Your interest rate can vary. The higher your interest rate, the more interest will accrue, and the more money you’ll have to pay back. Low interest rates are usually around 4-5%.

There are two main types of loans: federal loans, which are given out by the US federal government, and private loans, which are given out by private banks.

We never recommend taking out private loans unless you absolutely have to. They tend to have really high interest rates and worse repayment options than federal loans, which can make repaying them a lot harder.

Federal student loans tend to have lower interest rates and way better repayment options, including some pathways for loan forgiveness (like Public Service Loan Forgiveness). Federal loans come in three main types: subsidized, unsubsidized and Parent PLUS loans.

Subsidized loans: These are the best loans you can get. If you’re taking out loans, you want as much to be in subsidized loans as possible. “Subsidized” means that your loans will not start accruing (gaining) interest until after you’re done with school. Because they don’t gain interest while you’re in school, the total amount you have to pay ends up being less. The main con to subsidized loans is that not everybody qualifies for them. You’ll only be awarded them as part of your financial aid package if your family’s Expected Family Contribution falls below a certain threshold.

Unsubsidized loans: Unsubsidized loans are the next best option. They are similar to subsidized loans, but they do accrue interest while you’re in school. The final amount ends up being a bit higher than subsidized loans, but they’re still a better choice than private loans.

Parent PLUS loans: These are loans that parents or guardians can take out to help pay for their children’s education. You’re able to take out larger amounts with Parent PLUS loans—enough to cover the difference between the Cost of Attendance and what you can pay. Parent PLUS loans have higher interest rates than subsidized and unsubsidized loans, but they’re still a better option than private loans.

With all that loan information in mind, and in the midst of the ongoing conversation in the US about student debt, you’re probably wondering: should I take out loans for college?

Should I Take Out Loans for College?

The choice to take out loans for college is personal and depends on your situation. You need to consider your academic, social, and financial fit with the potential college before deciding to borrow money.

Ideally, scholarships and grants should cover as much of your college cost as possible. There are thousands of scholarships and grants available, and many go unused each year. The trick is to start looking early and apply for as many as you can.

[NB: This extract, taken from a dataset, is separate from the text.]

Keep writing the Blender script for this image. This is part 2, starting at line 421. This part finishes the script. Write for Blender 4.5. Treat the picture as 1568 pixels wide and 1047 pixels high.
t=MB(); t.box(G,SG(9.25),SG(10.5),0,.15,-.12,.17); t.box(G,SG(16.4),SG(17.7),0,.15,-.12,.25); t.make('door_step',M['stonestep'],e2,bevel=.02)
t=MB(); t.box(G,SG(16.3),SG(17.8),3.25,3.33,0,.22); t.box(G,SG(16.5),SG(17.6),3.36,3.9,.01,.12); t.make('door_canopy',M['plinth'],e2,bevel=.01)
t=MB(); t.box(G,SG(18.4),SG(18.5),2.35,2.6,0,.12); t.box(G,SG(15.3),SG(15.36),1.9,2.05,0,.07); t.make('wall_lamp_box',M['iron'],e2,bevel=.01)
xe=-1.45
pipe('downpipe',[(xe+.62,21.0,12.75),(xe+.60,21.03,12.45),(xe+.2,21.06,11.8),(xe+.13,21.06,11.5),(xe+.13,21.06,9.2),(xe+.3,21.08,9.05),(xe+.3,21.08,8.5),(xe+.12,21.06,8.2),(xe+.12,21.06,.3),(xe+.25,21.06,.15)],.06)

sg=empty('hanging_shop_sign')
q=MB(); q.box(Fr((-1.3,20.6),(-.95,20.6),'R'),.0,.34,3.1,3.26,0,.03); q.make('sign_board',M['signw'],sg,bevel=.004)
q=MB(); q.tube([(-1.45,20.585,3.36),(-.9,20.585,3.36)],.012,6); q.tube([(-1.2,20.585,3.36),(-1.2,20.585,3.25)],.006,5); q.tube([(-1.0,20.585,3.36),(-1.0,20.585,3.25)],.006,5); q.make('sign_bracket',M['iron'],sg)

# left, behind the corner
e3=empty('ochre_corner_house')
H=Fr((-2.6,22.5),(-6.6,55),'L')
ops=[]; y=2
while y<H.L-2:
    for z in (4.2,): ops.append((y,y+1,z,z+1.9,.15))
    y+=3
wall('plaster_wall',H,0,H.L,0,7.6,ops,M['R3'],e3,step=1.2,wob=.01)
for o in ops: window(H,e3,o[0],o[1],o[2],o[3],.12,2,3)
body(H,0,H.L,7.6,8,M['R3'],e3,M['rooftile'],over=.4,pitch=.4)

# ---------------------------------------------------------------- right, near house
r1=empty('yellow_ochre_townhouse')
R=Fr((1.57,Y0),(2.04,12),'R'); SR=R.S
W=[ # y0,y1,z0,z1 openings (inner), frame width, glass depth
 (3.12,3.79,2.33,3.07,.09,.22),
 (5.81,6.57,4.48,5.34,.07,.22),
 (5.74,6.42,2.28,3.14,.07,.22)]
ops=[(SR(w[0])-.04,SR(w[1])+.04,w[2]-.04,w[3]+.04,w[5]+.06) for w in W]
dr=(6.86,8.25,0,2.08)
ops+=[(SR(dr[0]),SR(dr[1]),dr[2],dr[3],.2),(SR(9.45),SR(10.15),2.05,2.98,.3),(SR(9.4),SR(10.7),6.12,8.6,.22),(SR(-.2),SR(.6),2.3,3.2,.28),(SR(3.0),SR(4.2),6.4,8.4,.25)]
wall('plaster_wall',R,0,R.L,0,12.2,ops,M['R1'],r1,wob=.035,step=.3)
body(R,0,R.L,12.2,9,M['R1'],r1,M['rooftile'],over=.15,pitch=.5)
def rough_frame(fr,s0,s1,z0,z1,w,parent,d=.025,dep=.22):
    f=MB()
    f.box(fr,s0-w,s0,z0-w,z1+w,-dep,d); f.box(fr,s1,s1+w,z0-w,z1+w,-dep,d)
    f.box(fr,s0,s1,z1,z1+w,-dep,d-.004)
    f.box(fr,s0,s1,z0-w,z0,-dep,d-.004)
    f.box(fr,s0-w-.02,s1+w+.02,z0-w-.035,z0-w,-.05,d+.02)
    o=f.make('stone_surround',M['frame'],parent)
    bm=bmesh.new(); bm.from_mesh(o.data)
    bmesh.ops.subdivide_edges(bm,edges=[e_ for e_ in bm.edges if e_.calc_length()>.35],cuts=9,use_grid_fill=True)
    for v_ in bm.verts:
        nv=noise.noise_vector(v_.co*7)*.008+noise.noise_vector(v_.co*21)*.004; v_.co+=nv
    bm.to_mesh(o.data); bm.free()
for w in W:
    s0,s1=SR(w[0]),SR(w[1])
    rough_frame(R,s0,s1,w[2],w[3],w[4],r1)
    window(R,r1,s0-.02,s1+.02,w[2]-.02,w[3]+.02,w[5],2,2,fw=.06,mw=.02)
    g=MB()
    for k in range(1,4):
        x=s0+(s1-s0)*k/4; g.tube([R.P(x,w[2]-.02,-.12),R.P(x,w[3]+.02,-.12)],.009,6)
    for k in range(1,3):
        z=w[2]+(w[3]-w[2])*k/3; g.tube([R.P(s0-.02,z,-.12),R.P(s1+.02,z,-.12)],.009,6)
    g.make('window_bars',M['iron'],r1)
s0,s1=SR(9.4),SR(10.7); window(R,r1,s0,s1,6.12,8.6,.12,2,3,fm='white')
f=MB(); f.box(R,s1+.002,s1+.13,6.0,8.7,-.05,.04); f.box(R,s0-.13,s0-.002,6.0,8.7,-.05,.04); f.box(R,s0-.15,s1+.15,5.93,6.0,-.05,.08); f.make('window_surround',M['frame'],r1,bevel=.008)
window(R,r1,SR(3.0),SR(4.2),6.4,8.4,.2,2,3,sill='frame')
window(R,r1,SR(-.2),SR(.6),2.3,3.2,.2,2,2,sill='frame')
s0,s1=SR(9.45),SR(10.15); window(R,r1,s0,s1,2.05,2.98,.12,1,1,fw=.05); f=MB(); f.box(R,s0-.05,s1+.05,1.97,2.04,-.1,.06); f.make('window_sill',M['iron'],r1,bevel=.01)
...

When scholarships and grants don't cover all the costs, that's when you look at loans. Among loans, federal subsidized loans should be your first choice. They're the best option because of their low interest rates, and the interest doesn't start building until after you graduate.

Private loans should be your last option. They often have higher interest rates and don't offer the same protections as federal loans. So, while loans can help cover the difference between your financial aid and the cost of going to college, they also add to your financial burden in the long run.

This decision can be complicated, and it's important to understand what you're getting into. Think about your likely career path, starting salary, and how manageable loan repayments will be once you graduate.

As disappointing as it may be, if you don’t feel comfortable with the financial situation attending a specific college will put you in, you probably shouldn’t attend. The right college should be a great fit for you academically, socially, and financially. Financial stress can detract from your college experience and future financial stability, so it’s important to be thinking ahead when you’re looking at your financial aid options.


When financing college education, scholarships and grants should be your first choice as they're essentially "free money" and don't need to be repaid. If these don't cover all costs, look at federal loans, specifically subsidized ones, since interest doesn't accumulate until after you graduate. Private loans, with higher interest rates and fewer protections, should be your last resort. Ultimately, your college decision should be based on your academic, social, and financial situation, considering your likely career path and potential future debt burden.